§ TASK STATEMENT:
Only the lines from the start up to and including the line containing "SC.camera = cam" should be repeated, word for word.

Records with scene code
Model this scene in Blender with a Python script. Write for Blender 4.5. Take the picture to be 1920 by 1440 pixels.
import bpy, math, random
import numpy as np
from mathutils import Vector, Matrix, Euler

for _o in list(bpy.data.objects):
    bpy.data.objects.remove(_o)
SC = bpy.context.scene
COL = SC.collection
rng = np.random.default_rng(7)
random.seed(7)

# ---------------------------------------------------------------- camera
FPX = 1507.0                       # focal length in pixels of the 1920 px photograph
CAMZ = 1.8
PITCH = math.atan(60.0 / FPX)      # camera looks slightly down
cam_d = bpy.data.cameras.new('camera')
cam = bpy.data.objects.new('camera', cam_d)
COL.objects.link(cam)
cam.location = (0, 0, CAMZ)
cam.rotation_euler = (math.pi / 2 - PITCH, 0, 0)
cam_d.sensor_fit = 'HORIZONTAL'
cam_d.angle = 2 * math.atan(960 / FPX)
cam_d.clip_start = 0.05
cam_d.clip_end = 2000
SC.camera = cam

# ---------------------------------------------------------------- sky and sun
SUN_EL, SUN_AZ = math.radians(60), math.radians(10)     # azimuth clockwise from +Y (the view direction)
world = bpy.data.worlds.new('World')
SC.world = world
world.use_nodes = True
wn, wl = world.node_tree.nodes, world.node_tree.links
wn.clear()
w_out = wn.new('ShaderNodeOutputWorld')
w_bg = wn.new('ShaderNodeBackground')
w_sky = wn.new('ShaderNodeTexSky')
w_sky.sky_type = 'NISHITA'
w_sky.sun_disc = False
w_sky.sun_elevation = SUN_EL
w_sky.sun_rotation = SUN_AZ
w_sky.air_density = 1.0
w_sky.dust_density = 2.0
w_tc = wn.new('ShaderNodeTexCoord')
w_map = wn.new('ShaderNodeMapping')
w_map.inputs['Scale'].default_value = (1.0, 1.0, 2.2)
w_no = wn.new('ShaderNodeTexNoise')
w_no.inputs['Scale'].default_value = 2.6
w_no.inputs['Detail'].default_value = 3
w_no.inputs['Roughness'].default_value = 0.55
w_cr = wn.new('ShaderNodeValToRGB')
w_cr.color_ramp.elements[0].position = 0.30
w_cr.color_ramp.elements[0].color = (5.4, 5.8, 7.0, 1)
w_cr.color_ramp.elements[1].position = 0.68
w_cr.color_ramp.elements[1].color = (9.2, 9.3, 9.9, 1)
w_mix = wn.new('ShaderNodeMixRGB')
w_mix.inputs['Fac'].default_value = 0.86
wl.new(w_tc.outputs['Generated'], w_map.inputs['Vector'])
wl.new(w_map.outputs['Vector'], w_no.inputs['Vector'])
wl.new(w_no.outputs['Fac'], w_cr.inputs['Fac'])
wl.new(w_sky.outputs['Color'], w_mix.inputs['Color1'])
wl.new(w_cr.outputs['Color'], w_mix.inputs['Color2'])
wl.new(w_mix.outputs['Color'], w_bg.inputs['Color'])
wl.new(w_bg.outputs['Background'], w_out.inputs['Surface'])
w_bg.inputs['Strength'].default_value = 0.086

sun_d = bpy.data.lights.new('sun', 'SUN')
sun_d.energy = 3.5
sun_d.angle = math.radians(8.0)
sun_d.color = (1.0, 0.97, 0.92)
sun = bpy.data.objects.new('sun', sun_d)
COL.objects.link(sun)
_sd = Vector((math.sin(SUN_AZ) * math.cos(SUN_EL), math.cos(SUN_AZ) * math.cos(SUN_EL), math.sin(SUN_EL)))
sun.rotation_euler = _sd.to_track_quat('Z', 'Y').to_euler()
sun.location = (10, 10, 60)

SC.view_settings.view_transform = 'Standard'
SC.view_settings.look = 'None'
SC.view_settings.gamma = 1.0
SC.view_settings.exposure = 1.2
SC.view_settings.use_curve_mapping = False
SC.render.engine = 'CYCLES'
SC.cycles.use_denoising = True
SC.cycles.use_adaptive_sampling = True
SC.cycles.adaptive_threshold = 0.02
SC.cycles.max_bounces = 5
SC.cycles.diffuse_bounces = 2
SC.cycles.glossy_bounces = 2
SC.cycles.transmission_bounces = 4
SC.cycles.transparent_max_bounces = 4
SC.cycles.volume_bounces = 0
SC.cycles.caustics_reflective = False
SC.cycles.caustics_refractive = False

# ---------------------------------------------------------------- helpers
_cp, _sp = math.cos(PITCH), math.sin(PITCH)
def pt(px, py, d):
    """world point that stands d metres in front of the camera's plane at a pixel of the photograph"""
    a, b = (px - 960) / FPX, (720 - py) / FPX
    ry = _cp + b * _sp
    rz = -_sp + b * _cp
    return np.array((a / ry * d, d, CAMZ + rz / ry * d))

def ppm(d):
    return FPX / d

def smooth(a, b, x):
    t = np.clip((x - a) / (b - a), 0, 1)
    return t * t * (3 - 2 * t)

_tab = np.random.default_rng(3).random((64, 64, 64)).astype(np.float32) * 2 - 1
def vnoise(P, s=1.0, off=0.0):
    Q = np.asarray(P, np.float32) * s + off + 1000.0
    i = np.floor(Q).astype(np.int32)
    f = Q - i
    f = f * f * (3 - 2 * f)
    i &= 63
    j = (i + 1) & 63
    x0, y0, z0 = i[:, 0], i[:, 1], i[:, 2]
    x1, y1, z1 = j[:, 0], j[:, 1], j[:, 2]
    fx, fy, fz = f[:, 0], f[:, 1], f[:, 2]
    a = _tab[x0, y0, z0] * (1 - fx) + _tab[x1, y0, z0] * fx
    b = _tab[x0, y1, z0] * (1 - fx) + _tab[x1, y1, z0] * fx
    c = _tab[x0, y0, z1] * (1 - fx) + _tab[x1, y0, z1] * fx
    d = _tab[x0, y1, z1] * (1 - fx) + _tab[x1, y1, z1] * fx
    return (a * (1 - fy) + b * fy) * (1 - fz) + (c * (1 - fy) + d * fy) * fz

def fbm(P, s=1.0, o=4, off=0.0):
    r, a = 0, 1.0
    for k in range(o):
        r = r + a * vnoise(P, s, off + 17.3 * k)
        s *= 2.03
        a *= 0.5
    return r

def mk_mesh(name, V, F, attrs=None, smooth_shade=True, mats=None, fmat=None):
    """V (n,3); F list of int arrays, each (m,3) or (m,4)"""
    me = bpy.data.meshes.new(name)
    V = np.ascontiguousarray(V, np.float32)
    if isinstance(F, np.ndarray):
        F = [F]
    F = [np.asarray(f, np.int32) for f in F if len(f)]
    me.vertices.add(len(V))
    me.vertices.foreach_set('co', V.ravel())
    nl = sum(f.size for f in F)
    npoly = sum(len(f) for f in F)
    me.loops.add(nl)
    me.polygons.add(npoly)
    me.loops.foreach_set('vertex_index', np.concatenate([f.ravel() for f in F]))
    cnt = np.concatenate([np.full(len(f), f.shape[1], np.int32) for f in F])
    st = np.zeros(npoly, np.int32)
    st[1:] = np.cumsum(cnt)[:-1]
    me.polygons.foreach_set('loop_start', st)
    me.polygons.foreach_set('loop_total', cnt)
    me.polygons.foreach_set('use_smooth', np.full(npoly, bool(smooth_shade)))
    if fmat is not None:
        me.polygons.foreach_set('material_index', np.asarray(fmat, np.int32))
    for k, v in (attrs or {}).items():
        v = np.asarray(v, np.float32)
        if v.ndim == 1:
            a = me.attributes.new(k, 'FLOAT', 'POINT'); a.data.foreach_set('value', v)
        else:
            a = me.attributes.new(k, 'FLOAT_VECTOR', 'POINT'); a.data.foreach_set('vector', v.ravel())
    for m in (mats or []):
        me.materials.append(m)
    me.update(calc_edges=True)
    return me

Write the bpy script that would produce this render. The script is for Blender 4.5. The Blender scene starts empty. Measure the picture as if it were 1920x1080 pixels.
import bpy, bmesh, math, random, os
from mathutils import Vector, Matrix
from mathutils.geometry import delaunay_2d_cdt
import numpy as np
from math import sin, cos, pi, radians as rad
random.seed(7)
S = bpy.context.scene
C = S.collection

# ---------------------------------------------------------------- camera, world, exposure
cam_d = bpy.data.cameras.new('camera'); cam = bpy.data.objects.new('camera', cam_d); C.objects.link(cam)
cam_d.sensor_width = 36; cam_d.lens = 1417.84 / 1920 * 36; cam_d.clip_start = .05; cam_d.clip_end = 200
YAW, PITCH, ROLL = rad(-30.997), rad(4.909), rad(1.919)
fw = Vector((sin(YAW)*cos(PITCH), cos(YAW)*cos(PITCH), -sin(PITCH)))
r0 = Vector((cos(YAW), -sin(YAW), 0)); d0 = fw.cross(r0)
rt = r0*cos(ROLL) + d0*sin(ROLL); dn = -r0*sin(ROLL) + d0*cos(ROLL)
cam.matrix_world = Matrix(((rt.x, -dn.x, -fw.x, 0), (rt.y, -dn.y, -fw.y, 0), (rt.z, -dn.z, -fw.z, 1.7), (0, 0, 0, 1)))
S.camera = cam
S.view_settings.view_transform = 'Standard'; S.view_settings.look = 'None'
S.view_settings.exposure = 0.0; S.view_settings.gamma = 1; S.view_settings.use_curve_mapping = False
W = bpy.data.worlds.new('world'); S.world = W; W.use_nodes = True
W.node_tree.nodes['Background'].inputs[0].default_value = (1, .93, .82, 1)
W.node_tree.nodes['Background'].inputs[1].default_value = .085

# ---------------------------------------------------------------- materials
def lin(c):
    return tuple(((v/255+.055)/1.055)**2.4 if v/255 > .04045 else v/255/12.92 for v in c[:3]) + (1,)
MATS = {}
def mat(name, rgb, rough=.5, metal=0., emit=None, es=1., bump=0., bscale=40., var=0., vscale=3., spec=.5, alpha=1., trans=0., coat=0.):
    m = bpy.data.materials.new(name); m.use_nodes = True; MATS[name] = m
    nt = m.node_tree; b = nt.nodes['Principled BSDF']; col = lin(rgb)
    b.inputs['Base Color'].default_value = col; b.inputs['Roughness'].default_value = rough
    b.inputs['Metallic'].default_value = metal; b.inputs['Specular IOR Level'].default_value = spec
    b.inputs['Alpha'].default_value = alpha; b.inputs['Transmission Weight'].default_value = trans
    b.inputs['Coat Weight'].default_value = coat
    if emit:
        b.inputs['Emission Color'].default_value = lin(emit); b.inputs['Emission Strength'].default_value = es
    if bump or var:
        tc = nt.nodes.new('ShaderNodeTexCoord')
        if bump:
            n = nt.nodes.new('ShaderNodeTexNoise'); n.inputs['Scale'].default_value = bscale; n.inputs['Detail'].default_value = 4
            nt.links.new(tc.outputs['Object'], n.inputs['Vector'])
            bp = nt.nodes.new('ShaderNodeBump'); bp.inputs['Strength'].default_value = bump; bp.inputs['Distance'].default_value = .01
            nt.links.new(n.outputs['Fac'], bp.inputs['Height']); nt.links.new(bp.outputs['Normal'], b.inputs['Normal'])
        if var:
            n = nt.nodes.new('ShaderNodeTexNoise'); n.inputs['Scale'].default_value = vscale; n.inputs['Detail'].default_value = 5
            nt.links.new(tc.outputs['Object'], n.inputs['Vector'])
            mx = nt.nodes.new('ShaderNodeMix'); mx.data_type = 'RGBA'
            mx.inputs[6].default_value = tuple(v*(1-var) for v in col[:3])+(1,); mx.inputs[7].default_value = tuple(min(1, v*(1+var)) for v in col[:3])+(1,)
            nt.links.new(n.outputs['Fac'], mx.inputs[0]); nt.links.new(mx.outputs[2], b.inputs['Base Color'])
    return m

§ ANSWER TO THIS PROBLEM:
Model this scene in Blender with a Python script. Write for Blender 4.5. Take the picture to be 1920 by 1440 pixels.
import bpy, math, random
import numpy as np
from mathutils import Vector, Matrix, Euler

for _o in list(bpy.data.objects):
    bpy.data.objects.remove(_o)
SC = bpy.context.scene
COL = SC.collection
rng = np.random.default_rng(7)
random.seed(7)

# ---------------------------------------------------------------- camera
FPX = 1507.0                       # focal length in pixels of the 1920 px photograph
CAMZ = 1.8
PITCH = math.atan(60.0 / FPX)      # camera looks slightly down
cam_d = bpy.data.cameras.new('camera')
cam = bpy.data.objects.new('camera', cam_d)
COL.objects.link(cam)
cam.location = (0, 0, CAMZ)
cam.rotation_euler = (math.pi / 2 - PITCH, 0, 0)
cam_d.sensor_fit = 'HORIZONTAL'
cam_d.angle = 2 * math.atan(960 / FPX)
cam_d.clip_start = 0.05
cam_d.clip_end = 2000
SC.camera = cam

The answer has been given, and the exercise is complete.